WARNING **Contains scenes of an unsavoury nature**
The parents of the two lads who lived immediately next door came to help return them to their respective family folds. They cited the reason for moving as being able to save more money if they lived at home to eventually buy their own properties rather than rent. I rather suspect that the appeal of independent living soon waned when it became apparent that independence walks hand in hand with those other bed fellows – cooking, cleaning and ironing. With the last of the cushions, pillows and duvets finally stuffed into the family cars and vans they left and all was peaceful for a short while.
The tell tale sign of the landlord’s lackey parked in the driveway heralded the sight of the next Carnival of the Damned and sure enough not long after, the family hatchback. The lackey tipped us off that they had deemed it suitable and that the “lovely quiet family” would indeed be moving in come the first of the month.
The usual charabanc of goods and chattels arrived together with two teenagers who after discovering the buzzer and intercom system were kept happily amused for what seemed like hours. It was like being trapped in an endless game of Knock-a-door Run whilst as usual the guardians were totally oblivious to the constant buzzing.
The father figure didn’t appear to drive which is unusual. My mother, of course would have concluded that he’d been convicted of drink driving and lost his job as a result meaning they’d lost their house. She would have made it her mission to construct various ruses to se whether he was wearing an electronic tag for proof. All on no evidence – I blame her daily exposure to The Daily Mail and Jeremy Kyle. She may, of course, have been correct and we will never know although he certainly appeared to work in the evenings as the “Mrs” drove him somewhere and returned alone a short while later. Eventually he disappeared completely and has not been since since.

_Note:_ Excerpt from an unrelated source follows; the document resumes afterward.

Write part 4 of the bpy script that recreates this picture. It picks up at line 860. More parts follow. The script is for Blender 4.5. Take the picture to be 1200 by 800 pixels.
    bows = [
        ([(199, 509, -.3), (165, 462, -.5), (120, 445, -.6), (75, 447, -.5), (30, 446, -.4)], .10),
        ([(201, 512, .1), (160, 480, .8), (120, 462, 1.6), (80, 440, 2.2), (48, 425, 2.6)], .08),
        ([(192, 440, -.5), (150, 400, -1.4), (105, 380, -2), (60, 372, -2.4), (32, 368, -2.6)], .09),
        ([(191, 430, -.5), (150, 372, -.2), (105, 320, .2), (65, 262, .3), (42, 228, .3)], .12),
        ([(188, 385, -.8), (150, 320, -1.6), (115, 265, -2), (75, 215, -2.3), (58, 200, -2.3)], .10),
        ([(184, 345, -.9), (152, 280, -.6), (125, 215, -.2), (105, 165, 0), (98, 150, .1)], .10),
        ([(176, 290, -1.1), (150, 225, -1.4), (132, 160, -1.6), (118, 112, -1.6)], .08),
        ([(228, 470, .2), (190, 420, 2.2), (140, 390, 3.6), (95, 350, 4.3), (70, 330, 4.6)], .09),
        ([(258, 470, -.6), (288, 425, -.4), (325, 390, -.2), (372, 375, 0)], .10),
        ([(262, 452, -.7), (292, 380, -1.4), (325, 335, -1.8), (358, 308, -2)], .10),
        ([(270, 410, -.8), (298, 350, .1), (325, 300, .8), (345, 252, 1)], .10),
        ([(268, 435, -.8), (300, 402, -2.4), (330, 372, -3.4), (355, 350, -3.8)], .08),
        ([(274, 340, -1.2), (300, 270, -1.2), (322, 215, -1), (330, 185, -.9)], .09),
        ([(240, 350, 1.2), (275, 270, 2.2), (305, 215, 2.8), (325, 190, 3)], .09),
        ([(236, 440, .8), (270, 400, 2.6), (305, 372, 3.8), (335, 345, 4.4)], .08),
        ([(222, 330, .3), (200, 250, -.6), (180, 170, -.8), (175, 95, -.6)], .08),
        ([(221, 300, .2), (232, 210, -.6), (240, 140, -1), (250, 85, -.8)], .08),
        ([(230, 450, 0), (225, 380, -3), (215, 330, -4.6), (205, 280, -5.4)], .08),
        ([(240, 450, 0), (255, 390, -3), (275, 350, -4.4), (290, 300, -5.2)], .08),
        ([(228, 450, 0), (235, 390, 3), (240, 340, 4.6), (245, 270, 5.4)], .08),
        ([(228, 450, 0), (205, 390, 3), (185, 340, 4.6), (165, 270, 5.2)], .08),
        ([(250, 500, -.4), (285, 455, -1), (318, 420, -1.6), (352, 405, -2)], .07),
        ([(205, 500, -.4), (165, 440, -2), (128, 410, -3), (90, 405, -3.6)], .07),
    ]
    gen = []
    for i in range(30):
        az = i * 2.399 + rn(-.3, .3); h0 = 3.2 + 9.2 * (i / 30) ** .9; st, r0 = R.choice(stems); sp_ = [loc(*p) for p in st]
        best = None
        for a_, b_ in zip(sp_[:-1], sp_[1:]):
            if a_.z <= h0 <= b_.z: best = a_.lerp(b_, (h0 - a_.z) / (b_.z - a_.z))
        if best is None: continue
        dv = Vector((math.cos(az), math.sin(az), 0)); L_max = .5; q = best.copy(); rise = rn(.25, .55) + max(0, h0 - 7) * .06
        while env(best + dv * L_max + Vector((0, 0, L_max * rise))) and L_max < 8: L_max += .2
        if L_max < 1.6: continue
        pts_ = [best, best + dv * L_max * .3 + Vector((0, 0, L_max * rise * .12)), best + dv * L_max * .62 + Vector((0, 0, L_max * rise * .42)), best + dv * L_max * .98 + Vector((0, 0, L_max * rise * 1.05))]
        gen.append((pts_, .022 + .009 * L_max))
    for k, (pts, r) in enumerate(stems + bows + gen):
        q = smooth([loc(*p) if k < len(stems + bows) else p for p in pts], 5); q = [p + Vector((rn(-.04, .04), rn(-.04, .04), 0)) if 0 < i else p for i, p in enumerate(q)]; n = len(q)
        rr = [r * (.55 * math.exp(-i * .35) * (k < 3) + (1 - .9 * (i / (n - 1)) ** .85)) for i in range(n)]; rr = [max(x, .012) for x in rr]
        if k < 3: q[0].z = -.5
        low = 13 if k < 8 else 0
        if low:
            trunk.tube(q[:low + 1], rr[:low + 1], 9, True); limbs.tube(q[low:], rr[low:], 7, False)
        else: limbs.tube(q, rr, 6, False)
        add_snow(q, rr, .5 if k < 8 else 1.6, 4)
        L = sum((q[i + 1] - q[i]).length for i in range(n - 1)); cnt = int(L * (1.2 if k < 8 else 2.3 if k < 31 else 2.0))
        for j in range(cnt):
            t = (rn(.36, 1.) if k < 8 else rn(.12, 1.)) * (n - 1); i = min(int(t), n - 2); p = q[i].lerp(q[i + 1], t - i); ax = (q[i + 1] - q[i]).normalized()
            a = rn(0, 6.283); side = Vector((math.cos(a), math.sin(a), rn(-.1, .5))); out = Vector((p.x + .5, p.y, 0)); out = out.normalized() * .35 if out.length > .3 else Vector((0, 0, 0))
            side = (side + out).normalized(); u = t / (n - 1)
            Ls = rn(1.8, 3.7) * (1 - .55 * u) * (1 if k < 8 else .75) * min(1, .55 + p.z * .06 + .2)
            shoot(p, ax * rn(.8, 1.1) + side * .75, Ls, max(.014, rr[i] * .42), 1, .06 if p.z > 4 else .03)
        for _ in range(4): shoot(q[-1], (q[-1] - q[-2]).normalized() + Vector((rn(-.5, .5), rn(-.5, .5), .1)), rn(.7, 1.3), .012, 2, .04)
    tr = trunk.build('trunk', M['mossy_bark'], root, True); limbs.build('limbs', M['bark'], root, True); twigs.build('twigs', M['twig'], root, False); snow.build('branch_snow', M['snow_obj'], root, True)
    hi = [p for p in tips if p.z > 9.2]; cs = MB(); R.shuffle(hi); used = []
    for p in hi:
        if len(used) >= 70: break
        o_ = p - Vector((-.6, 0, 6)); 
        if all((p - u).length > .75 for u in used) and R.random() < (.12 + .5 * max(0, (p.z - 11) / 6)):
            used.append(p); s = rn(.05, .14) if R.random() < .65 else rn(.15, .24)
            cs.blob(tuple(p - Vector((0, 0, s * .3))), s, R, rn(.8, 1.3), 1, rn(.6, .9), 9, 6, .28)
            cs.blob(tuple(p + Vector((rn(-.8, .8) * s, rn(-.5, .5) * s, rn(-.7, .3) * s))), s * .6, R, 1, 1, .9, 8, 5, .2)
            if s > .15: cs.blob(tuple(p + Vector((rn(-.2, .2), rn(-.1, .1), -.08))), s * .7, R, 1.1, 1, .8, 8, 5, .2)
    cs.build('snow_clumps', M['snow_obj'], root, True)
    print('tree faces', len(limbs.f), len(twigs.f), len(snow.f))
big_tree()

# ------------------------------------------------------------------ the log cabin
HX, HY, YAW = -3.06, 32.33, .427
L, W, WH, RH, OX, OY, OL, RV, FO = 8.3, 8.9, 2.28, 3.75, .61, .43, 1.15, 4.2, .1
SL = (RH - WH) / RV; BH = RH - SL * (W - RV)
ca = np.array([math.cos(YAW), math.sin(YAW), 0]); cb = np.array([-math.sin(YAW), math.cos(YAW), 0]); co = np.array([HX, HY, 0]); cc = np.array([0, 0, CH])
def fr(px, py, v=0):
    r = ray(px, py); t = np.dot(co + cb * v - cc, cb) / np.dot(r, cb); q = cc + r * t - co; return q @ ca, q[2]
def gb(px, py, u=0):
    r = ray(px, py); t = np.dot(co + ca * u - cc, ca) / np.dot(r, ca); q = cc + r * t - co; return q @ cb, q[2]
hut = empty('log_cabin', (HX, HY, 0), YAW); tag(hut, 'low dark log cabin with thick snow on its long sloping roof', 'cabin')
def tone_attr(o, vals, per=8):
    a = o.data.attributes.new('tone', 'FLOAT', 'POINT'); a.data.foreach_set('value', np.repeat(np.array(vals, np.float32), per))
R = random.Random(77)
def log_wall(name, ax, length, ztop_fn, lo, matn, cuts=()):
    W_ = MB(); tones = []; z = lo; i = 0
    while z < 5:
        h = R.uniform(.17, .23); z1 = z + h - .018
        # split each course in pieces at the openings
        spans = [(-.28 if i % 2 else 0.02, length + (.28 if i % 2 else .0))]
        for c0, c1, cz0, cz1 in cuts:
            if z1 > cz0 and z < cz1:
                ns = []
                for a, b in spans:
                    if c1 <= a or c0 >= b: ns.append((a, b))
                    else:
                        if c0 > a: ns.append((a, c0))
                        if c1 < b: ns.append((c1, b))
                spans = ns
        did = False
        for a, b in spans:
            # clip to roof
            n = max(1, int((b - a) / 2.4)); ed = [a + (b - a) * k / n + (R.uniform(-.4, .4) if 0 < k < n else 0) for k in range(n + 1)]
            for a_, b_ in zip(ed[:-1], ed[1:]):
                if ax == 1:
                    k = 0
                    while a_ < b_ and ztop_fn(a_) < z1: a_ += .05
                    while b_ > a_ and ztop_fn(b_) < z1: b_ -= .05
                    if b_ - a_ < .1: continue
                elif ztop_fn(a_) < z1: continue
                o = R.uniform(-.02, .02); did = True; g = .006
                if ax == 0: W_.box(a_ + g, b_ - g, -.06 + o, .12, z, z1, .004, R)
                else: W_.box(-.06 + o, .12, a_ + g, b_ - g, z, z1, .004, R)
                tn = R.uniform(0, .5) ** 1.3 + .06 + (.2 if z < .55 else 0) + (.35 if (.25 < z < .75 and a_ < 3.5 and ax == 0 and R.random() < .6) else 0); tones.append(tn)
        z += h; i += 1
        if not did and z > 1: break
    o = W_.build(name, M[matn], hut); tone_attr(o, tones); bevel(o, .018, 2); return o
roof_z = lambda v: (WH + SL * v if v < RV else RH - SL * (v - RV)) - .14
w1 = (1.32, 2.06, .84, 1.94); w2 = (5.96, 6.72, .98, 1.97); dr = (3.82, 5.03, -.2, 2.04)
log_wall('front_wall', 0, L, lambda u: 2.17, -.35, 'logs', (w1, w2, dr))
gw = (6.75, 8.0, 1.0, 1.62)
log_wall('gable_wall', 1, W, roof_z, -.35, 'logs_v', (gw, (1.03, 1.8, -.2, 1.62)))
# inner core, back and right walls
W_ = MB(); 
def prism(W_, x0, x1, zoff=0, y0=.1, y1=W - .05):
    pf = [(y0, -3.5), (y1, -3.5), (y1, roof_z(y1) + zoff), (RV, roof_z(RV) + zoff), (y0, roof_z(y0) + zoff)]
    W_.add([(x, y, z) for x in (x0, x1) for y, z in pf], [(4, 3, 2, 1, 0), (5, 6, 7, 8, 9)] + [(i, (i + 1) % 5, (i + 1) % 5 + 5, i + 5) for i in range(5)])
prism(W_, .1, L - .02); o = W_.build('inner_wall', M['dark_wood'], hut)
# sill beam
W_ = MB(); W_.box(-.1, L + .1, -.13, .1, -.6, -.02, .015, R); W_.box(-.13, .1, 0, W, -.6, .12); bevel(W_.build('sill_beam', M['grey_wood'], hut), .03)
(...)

I was only too aware of how thin the dividing walls are one Sunday morning as I remain aurally scarred at the memory of her “seeing to herself”. An image I couldn’t quite remove when she appeared at the door not long after to collect a parcel I’d taken in for her. I suppose I could give her the benefit of the doubt and chalk it up as an isolated attack of asthma but honestly she was at it for that long I’d wager she had a tide mark up to the elbow and fingers like prunes for some time after!
The worst influence was her sister who regularly brought a car load of brats to feast upon E number addled fizzy drinks and pizza before turning in to screaming banshees with leaden feet. I should be grateful I suppose they no longer wear clogs even in these northern parts. The sister would stay overnight where the constant din and music would become increasingly louder. The impromptu 3am karaoke session was the final straw for me.
She has since been referred to by me as “Dog Breath” although I’m not suggesting she does have the fetid exhalations of Cerberus but it was the first name I thought of when she irritated me yet again with her selfishness and squalor so it has stuck.
Everything is just too much trouble and so the Christmas tree was hurled out in to the back garden where it remains rotting and occasionally strimmed around rather than moving it into the garden waste recycle bin. That itself has been left for months with the lid open so it is now full to the limit with a thick film of algae adorning the surface. The green contrasts nicely with the two abandoned rusting barbecues alongside. A third has been bought and as that has also been left after it was used once to cremate the usual duo of frozen burgers and sausages so it won’t be long before that’s yet another rusting mess. Of course the packaging box blew around the garden after it too was dumped and abandoned until it too became sodden, turning to cardboard pulp.
The slum conditions which she creates continued and I did wonder one day why she bothers with her scant regard to recycling that she doesn’t just chuck the ubiquitous empty pizza, cereal, ready meal etc boxes directly on to the front garden instead of the current system where she piles them up uncrushed in the unlidded recycling box for the wind to do the same job a week later.
Until that is, a new man appeared on the scene. The sister was ousted and she was on her best behaviour. For a short while anyway, but she does appear to have bagged him and his presence does reduce the appearance of her sister albeit at the expense of his untaxed, tatty hatchback parked permanently on the drive. It does act as a windbreak though which reduces the amount of their cardboard which ends up in my front garden. Every cloud and all that..
Time has marched ever onwards and so has the pretence of being a model wife. So the lawn strimming, such as it is has been reduced to it’s annual basis as indeed has hers – the telltale “buzz” of the Ladyshave only happening when they are going to a “do”.